▶ Problem:
Reproduce all the entries exactly.

···

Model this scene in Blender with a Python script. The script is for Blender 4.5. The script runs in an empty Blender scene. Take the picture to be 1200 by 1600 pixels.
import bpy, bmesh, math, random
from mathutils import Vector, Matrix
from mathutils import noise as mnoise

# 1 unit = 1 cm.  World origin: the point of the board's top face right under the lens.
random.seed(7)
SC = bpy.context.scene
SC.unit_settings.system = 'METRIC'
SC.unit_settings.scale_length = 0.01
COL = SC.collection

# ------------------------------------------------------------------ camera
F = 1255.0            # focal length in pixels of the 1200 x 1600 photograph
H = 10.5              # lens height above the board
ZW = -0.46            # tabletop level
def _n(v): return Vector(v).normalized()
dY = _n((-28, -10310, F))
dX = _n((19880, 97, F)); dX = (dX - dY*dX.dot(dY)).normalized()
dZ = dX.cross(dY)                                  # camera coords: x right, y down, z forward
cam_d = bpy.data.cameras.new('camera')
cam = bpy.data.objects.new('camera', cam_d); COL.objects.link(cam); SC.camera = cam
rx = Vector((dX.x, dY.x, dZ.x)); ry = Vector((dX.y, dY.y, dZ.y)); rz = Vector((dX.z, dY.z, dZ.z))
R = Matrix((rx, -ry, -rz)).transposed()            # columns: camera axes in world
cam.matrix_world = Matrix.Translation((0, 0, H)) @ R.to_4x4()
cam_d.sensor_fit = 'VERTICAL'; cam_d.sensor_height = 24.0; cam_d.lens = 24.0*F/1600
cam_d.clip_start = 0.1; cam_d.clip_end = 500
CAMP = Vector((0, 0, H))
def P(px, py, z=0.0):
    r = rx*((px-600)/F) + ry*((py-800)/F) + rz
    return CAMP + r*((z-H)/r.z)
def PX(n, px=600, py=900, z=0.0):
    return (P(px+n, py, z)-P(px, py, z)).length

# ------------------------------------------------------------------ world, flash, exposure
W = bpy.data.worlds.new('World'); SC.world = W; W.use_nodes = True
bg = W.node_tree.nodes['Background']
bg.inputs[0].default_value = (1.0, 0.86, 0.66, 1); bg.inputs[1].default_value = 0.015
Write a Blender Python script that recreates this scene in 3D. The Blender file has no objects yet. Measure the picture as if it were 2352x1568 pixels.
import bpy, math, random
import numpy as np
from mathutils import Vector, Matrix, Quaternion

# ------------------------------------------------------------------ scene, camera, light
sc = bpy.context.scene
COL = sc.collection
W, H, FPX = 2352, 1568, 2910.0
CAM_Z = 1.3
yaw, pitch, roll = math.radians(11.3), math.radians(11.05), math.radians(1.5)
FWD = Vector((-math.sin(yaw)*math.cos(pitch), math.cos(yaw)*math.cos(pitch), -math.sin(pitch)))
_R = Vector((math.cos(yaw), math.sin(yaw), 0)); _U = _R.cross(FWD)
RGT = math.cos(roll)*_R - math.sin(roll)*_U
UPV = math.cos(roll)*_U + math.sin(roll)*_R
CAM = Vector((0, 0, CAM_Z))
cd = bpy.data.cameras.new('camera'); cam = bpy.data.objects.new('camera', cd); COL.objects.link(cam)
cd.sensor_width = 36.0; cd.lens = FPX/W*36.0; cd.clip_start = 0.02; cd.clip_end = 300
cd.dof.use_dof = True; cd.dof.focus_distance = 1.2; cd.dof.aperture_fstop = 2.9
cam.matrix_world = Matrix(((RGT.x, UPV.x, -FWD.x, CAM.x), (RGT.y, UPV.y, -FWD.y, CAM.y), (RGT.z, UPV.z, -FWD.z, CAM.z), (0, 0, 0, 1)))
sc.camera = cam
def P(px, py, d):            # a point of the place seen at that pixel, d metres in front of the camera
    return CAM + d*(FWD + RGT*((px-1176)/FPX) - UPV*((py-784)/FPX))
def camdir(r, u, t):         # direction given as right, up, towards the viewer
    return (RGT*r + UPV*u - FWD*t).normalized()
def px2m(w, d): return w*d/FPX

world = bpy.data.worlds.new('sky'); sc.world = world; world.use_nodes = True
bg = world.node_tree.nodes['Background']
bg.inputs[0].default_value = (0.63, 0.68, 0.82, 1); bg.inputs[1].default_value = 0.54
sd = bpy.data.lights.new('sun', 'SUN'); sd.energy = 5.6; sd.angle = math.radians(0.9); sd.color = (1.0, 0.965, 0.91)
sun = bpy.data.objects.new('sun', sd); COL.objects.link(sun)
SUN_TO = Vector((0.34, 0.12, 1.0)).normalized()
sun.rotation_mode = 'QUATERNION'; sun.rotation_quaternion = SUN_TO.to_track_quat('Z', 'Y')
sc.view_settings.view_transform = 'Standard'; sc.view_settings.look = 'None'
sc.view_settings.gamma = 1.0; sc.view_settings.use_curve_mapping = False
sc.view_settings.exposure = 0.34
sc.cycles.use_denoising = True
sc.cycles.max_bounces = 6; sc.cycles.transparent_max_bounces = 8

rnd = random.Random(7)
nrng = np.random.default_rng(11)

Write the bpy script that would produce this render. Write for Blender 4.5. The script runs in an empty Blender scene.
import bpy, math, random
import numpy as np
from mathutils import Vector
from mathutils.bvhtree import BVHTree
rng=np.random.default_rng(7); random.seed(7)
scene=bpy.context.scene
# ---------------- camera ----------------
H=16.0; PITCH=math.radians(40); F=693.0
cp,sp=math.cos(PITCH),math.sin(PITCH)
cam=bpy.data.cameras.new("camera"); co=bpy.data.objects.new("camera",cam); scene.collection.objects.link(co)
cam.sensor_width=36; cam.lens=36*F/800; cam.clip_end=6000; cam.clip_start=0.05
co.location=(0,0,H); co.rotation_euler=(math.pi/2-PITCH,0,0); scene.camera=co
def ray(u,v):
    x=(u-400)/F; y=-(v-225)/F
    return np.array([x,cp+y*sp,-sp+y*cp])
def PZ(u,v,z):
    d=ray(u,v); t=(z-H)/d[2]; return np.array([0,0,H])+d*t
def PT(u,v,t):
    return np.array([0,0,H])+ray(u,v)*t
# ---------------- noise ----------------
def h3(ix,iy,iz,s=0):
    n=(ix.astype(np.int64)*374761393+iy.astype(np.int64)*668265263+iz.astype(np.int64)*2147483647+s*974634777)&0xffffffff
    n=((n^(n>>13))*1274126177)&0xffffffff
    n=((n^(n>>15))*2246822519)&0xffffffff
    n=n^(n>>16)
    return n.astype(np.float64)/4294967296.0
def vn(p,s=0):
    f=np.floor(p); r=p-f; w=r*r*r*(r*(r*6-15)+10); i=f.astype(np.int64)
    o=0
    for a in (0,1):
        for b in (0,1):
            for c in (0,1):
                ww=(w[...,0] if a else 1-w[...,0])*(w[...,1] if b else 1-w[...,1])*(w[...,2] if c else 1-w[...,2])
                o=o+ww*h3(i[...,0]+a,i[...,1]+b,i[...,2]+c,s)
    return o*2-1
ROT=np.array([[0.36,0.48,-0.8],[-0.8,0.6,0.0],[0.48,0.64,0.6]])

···

▶ Correct answer:
Model this scene in Blender with a Python script. The script is for Blender 4.5. The script runs in an empty Blender scene. Take the picture to be 1200 by 1600 pixels.
import bpy, bmesh, math, random
from mathutils import Vector, Matrix
from mathutils import noise as mnoise

# 1 unit = 1 cm.  World origin: the point of the board's top face right under the lens.
random.seed(7)
SC = bpy.context.scene
SC.unit_settings.system = 'METRIC'
SC.unit_settings.scale_length = 0.01
COL = SC.collection

# ------------------------------------------------------------------ camera
F = 1255.0            # focal length in pixels of the 1200 x 1600 photograph
H = 10.5              # lens height above the board
ZW = -0.46            # tabletop level
def _n(v): return Vector(v).normalized()
dY = _n((-28, -10310, F))
dX = _n((19880, 97, F)); dX = (dX - dY*dX.dot(dY)).normalized()
dZ = dX.cross(dY)                                  # camera coords: x right, y down, z forward
cam_d = bpy.data.cameras.new('camera')
cam = bpy.data.objects.new('camera', cam_d); COL.objects.link(cam); SC.camera = cam
rx = Vector((dX.x, dY.x, dZ.x)); ry = Vector((dX.y, dY.y, dZ.y)); rz = Vector((dX.z, dY.z, dZ.z))
R = Matrix((rx, -ry, -rz)).transposed()            # columns: camera axes in world
cam.matrix_world = Matrix.Translation((0, 0, H)) @ R.to_4x4()
cam_d.sensor_fit = 'VERTICAL'; cam_d.sensor_height = 24.0; cam_d.lens = 24.0*F/1600
cam_d.clip_start = 0.1; cam_d.clip_end = 500
CAMP = Vector((0, 0, H))
def P(px, py, z=0.0):
    r = rx*((px-600)/F) + ry*((py-800)/F) + rz
    return CAMP + r*((z-H)/r.z)
def PX(n, px=600, py=900, z=0.0):
    return (P(px+n, py, z)-P(px, py, z)).length

# ------------------------------------------------------------------ world, flash, exposure
W = bpy.data.worlds.new('World'); SC.world = W; W.use_nodes = True
bg = W.node_tree.nodes['Background']
bg.inputs[0].default_value = (1.0, 0.86, 0.66, 1); bg.inputs[1].default_value = 0.015
Write a Blender Python script that recreates this scene in 3D. The Blender file has no objects yet. Measure the picture as if it were 2352x1568 pixels.
import bpy, math, random
import numpy as np
from mathutils import Vector, Matrix, Quaternion

# ------------------------------------------------------------------ scene, camera, light
sc = bpy.context.scene
COL = sc.collection
W, H, FPX = 2352, 1568, 2910.0
CAM_Z = 1.3
yaw, pitch, roll = math.radians(11.3), math.radians(11.05), math.radians(1.5)
FWD = Vector((-math.sin(yaw)*math.cos(pitch), math.cos(yaw)*math.cos(pitch), -math.sin(pitch)))
_R = Vector((math.cos(yaw), math.sin(yaw), 0)); _U = _R.cross(FWD)
RGT = math.cos(roll)*_R - math.sin(roll)*_U
UPV = math.cos(roll)*_U + math.sin(roll)*_R
CAM = Vector((0, 0, CAM_Z))
cd = bpy.data.cameras.new('camera'); cam = bpy.data.objects.new('camera', cd); COL.objects.link(cam)
cd.sensor_width = 36.0; cd.lens = FPX/W*36.0; cd.clip_start = 0.02; cd.clip_end = 300
cd.dof.use_dof = True; cd.dof.focus_distance = 1.2; cd.dof.aperture_fstop = 2.9
cam.matrix_world = Matrix(((RGT.x, UPV.x, -FWD.x, CAM.x), (RGT.y, UPV.y, -FWD.y, CAM.y), (RGT.z, UPV.z, -FWD.z, CAM.z), (0, 0, 0, 1)))
sc.camera = cam
def P(px, py, d):            # a point of the place seen at that pixel, d metres in front of the camera
    return CAM + d*(FWD + RGT*((px-1176)/FPX) - UPV*((py-784)/FPX))
def camdir(r, u, t):         # direction given as right, up, towards the viewer
    return (RGT*r + UPV*u - FWD*t).normalized()
def px2m(w, d): return w*d/FPX

world = bpy.data.worlds.new('sky'); sc.world = world; world.use_nodes = True
bg = world.node_tree.nodes['Background']
bg.inputs[0].default_value = (0.63, 0.68, 0.82, 1); bg.inputs[1].default_value = 0.54
sd = bpy.data.lights.new('sun', 'SUN'); sd.energy = 5.6; sd.angle = math.radians(0.9); sd.color = (1.0, 0.965, 0.91)
sun = bpy.data.objects.new('sun', sd); COL.objects.link(sun)
SUN_TO = Vector((0.34, 0.12, 1.0)).normalized()
sun.rotation_mode = 'QUATERNION'; sun.rotation_quaternion = SUN_TO.to_track_quat('Z', 'Y')
sc.view_settings.view_transform = 'Standard'; sc.view_settings.look = 'None'
sc.view_settings.gamma = 1.0; sc.view_settings.use_curve_mapping = False
sc.view_settings.exposure = 0.34
sc.cycles.use_denoising = True
sc.cycles.max_bounces = 6; sc.cycles.transparent_max_bounces = 8

rnd = random.Random(7)
nrng = np.random.default_rng(11)

Write the bpy script that would produce this render. Write for Blender 4.5. The script runs in an empty Blender scene.
import bpy, math, random
import numpy as np
from mathutils import Vector
from mathutils.bvhtree import BVHTree
rng=np.random.default_rng(7); random.seed(7)
scene=bpy.context.scene
# ---------------- camera ----------------
H=16.0; PITCH=math.radians(40); F=693.0
cp,sp=math.cos(PITCH),math.sin(PITCH)
cam=bpy.data.cameras.new("camera"); co=bpy.data.objects.new("camera",cam); scene.collection.objects.link(co)
cam.sensor_width=36; cam.lens=36*F/800; cam.clip_end=6000; cam.clip_start=0.05
co.location=(0,0,H); co.rotation_euler=(math.pi/2-PITCH,0,0); scene.camera=co
def ray(u,v):
    x=(u-400)/F; y=-(v-225)/F
    return np.array([x,cp+y*sp,-sp+y*cp])
def PZ(u,v,z):
    d=ray(u,v); t=(z-H)/d[2]; return np.array([0,0,H])+d*t
def PT(u,v,t):
    return np.array([0,0,H])+ray(u,v)*t
# ---------------- noise ----------------
def h3(ix,iy,iz,s=0):
    n=(ix.astype(np.int64)*374761393+iy.astype(np.int64)*668265263+iz.astype(np.int64)*2147483647+s*974634777)&0xffffffff
    n=((n^(n>>13))*1274126177)&0xffffffff
    n=((n^(n>>15))*2246822519)&0xffffffff
    n=n^(n>>16)
    return n.astype(np.float64)/4294967296.0
def vn(p,s=0):
    f=np.floor(p); r=p-f; w=r*r*r*(r*(r*6-15)+10); i=f.astype(np.int64)
    o=0
    for a in (0,1):
        for b in (0,1):
            for c in (0,1):
                ww=(w[...,0] if a else 1-w[...,0])*(w[...,1] if b else 1-w[...,1])*(w[...,2] if c else 1-w[...,2])
                o=o+ww*h3(i[...,0]+a,i[...,1]+b,i[...,2]+c,s)
    return o*2-1
ROT=np.array([[0.36,0.48,-0.8],[-0.8,0.6,0.0],[0.48,0.64,0.6]])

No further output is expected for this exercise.